Now, a list of my numerous ‘freshman moments:’

-getting lost repeatedly on campus (in building? we’re only 1.5 buildings…but it’s quite easy to get lost)

-walking around for 10 minutes looking for a bathroom when I drank like a gallon of water. let’s just say it was a brisk walk!

-not being able to get my locker open…just realized today that I’m supposed to pull the latch OUT, not up

-losing my car in the parking garage. :( the security guard drove me around to the place where I parked it, which looked IDENTICAL to the place where I THOUGHT I parked it. he said new students do it all the time, which brought down my DPI (Dork Perception Index) down 2%.

I’m pretty sure there will be more to come as the quarter progresses, but really, I’m so glad I’m here. The professors have already blown my mind with the knowledge they’ve dropped and it’s only the first week! I feel like a sponge soaking up everything and my pen can’t write fast enough. The quarter system is definitely different from anything I’ve ever experienced education-wise in my adult life (um I have papers due NEXT WEEK ALREADY AUUUUGH!) but I wanted this so I’m going to do the best I can.

oh and guess what guess what guess what? :)

Remember when I said I was really fond of working with a large format camera and was sad to part with it at the end of the semester? Welp…I’m taking the class again and this is Behemoth II! I’m glad that I’m going to have the opportunity to work with a LF camera again now that I’m a little less rusty with it.

(hopefully. it took me 20 minutes to load the film holders today. I used to be able to do it in under 10 minutes. but hold up hold up…I was updating my Facebook status in the changing room from my Blackberry and then was on the Google making sure I remembered exactly *how* to load the film dooflitchey correctly…so that means 20-2 minutes for the F-book status update thingie – 4 for the Google search means it only took me 14 minutes! Yay!)

*Rolls out chalkboard*

For those of you not familiar with large format photography, it’s a pretty awesome camera system. I’d go into the ABCs of it but I tend to ramble so you can find more information here. I love it because it’s helped me go back to the basics of composition, which is something I think I always can revisit when it comes to my technique. It is without a doubt a practice in patience; from loading the film in total darkness, to seeing the picture you want to take in your mind, to getting it in focus, to taking a light reading, and FINALLY to taking the photo…the entire process is a labor of love of the image. Don’t even get me started on darkroom. Nope, won’t even go there :)

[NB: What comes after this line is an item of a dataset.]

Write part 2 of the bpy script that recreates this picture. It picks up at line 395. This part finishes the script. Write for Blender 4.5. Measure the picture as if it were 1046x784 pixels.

Large format photography also helped me garner a greater appreciation for landscape and still life photography; Ansel Adams and Edward Weston are among the masters and also two of my favorite photographers (along with like a grillion others! I mean it, a grillion!). A few other notable photographers who used large format are Imogen Cunningham and Richard Avedon.

Though digital camera technology has certainly transformed the photography world, I think it’s always good to know the basics.

This concludes our photography lesson for today! :) I hope to share some images from this quarter in some later blog posts!